Foreign sentiment began to shift behind the Greeks at a point where the situation became a growing problem for major powers. Rossini’s opera Le Siège de Corinthe became a sensation in Paris along with Eugène Delacroix’s dramatic painting Greece on the Ruins of Missolonghi. Support for Greece became more than a liberal or radical cause as advocates framed it as a struggle between civilization and barbarism. Classical antiquity’s position in public culture across Europe and North America widened the appeal. Even pragmatists like Canning began preferring intervention over allowing the continuance of a war whose savagery now destabilized the Balkans and eastern Mediterranean. With the status quo unavailable and Ottoman victory with Egyptian help morally unacceptable, European powers saw reason to act. Greek weakness, ironically, had become an advantage.

Britain, France, and Russia sent fleets to mediate between hostile parties in 1827 and a treaty signed in London that year proposed Greek autonomy under Turkish rule. Enforcing those provisions seemed difficult with Greeks divided and Egyptian forces moving to create shifting facts on the ground. The British commander Sir Edward Codrington led the combined naval force with hopes of intimidating the latter into compliance, but resistance brought the last great naval action in the age of sail at Navarino Bay where they wiped out the enemy fleet. Destroying the Egyptian fleet made further efforts against Greeks on land impossible. Ali secured hereditary rule over Egypt and Sudan, leaving the sultan nothing besides humiliation. Declaring war against Russia brought the Ottoman Empire only another defeat.

Greece won independence rather than mere autonomy, but only part of it fell under the new government. Peacekeepers, especially French troops, mapped the Peloponnese and laid the start for infrastructure projects. Count Ioannis Capodistrias, the Greek exile who earlier had served as Russian foreign minister and stood apart from local factions, headed the new government. He imposed a centralizing program with foreign backing as the leading powers sought a king. Old elites and revolutionary conspirators alike gained little from the monarchy under a Bavarian prince. Redeeming other parts of Greece outside the realm from Ottoman rule became an ongoing project, but one pursued by a national movement that emerged from the revolution instead of the groups that had started it. Making its people into Greeks would be the work of decades.
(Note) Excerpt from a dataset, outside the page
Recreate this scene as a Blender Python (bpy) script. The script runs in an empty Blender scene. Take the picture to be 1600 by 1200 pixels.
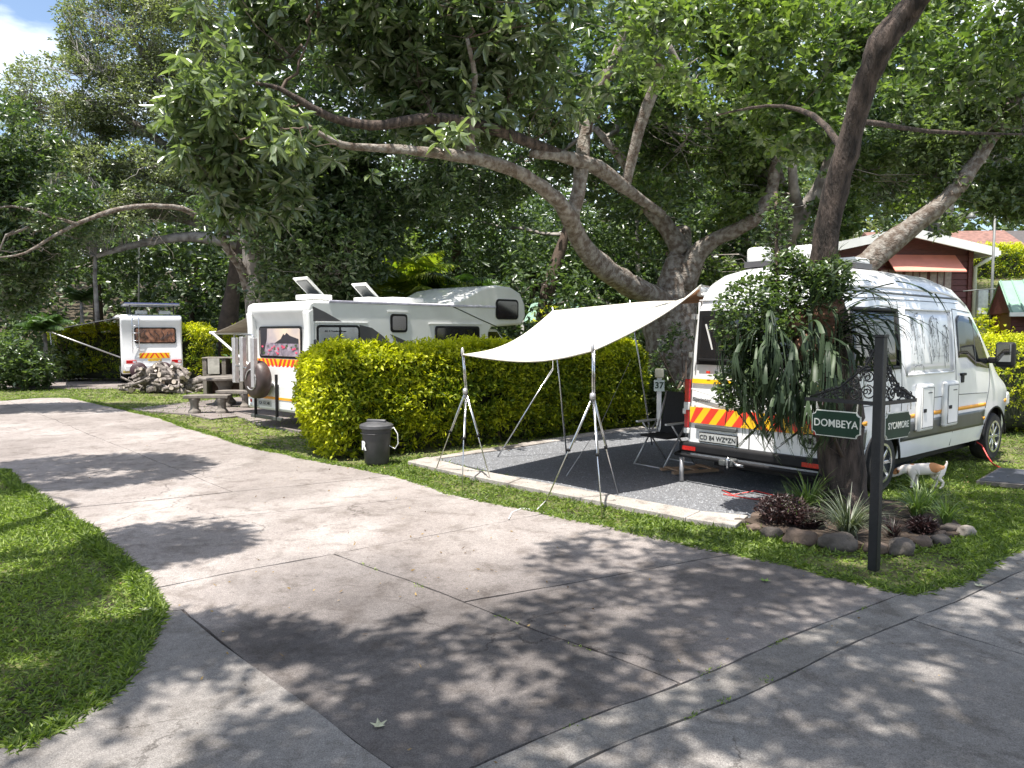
import bpy, bmesh, math, random
import numpy as np
from mathutils import Vector, Matrix, Quaternion
random.seed(7); rng = np.random.default_rng(11)
S = bpy.context.scene; COL = S.collection
R = math.radians; pi = math.pi
# ------------------------------------------------------------------ camera, sky, sun, exposure
FPX, CH, PIT = 1176.5, 1.89, math.atan((600-520.8)/1176.5)
cd = bpy.data.cameras.new('camera'); cam = bpy.data.objects.new('camera', cd); COL.objects.link(cam)
cd.sensor_width = 36; cd.lens = 36*FPX/1600; cd.clip_end = 2000; cd.clip_start = .05
cam.location = (0, 0, CH); cam.rotation_euler = (pi/2-PIT, 0, 0); S.camera = cam
SUNV = Vector((-.17, -.26, 1)).normalized()
EL = math.asin(SUNV.z); AZ = math.atan2(SUNV.x, SUNV.y)
w = bpy.data.worlds.new('World'); S.world = w; w.use_nodes = True
nt = w.node_tree; nt.nodes.clear()
def NN(nt, t, **k):
    n = nt.nodes.new(t)
    for a, b in k.items(): setattr(n, a, b)
    return n
out = NN(nt, 'ShaderNodeOutputWorld'); bg = NN(nt, 'ShaderNodeBackground'); bg.inputs[1].default_value = .11
sky = NN(nt, 'ShaderNodeTexSky', sky_type='NISHITA'); sky.sun_disc = False
sky.sun_elevation = EL; sky.sun_rotation = AZ % (2*pi); sky.dust_density = 1.2
tc = NN(nt, 'ShaderNodeTexCoord'); mp = NN(nt, 'ShaderNodeMapping'); mp.inputs['Scale'].default_value = (1, 1, 2.6)
noi = NN(nt, 'ShaderNodeTexNoise'); noi.inputs['Scale'].default_value = 3.2; noi.inputs['Detail'].default_value = 8; noi.inputs['Roughness'].default_value = .55
rmp = NN(nt, 'ShaderNodeValToRGB'); rmp.color_ramp.elements[0].position = .46; rmp.color_ramp.elements[1].position = .72
mx = NN(nt, 'ShaderNodeMixRGB'); mx.inputs[2].default_value = (11.5, 11.6, 11.8, 1)
L = nt.links.new
L(tc.outputs['Generated'], mp.inputs[0]); L(mp.outputs[0], noi.inputs['Vector']); L(noi.outputs[0], rmp.inputs[0])
L(rmp.outputs[0], mx.inputs[0]); L(sky.outputs[0], mx.inputs[1]); L(mx.outputs[0], bg.inputs[0]); L(bg.outputs[0], out.inputs[0])
sl = bpy.data.lights.new('sun', 'SUN'); sl.energy = 5.0; sl.angle = R(.53); sl.color = (1, .95, .88)
so = bpy.data.objects.new('sun', sl); COL.objects.link(so); so.rotation_euler = SUNV.to_track_quat('Z', 'Y').to_euler()
so.location = (0, 0, 40)
S.view_settings.view_transform = 'Standard'; S.view_settings.look = 'None'; S.view_settings.exposure = 1.06; S.view_settings.gamma = 1
S.view_settings.use_curve_mapping = False
S.render.engine = 'CYCLES'; S.cycles.use_denoising = True; S.cycles.max_bounces = 7; S.cycles.transparent_max_bounces = 6
S.cycles.sample_clamp_indirect = 6
# ------------------------------------------------------------------ measuring helpers (a pixel of the photograph to a place in the world)
def ray(px, py):
    u = (600-py)/FPX
    return ((px-800)/FPX, math.cos(PIT)+u*math.sin(PIT), -math.sin(PIT)+u*math.cos(PIT))
def G(px, py, z=0):
    r = ray(px, py); k = (z-CH)/r[2]; return (k*r[0], k*r[1])
def P(px, py, Y):
    r = ray(px, py); k = Y/r[1]; return (k*r[0], Y, CH+k*r[2])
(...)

The Greek Revolution, as Mazower argues, made for a new kind of politics with international reach and romantic aspirations, but those were consequences more than causes. His account highlights the importance of local conditions and how contingent factors shaped events. Instead of an unfolding story of liberation, conflict destroyed whatever equilibrium operated to create a wider pattern of instability. Only foreign intervention brought order and the new balance proved anything but stable. Ironically, the prospect of outside help encouraged revolt against steep odds. Revolutionary conspirators looked to Russian aid. So did ordinary Greeks dreaming of Romeïko. The moral hazard involved seems to escape those looking back on the story as a noble cause. Rather than keeping peace and protecting vulnerable populations, humanitarian intervention and a presumed responsibility to protect risks stirring disorder. Kennan, like Adams, saw further than his critics.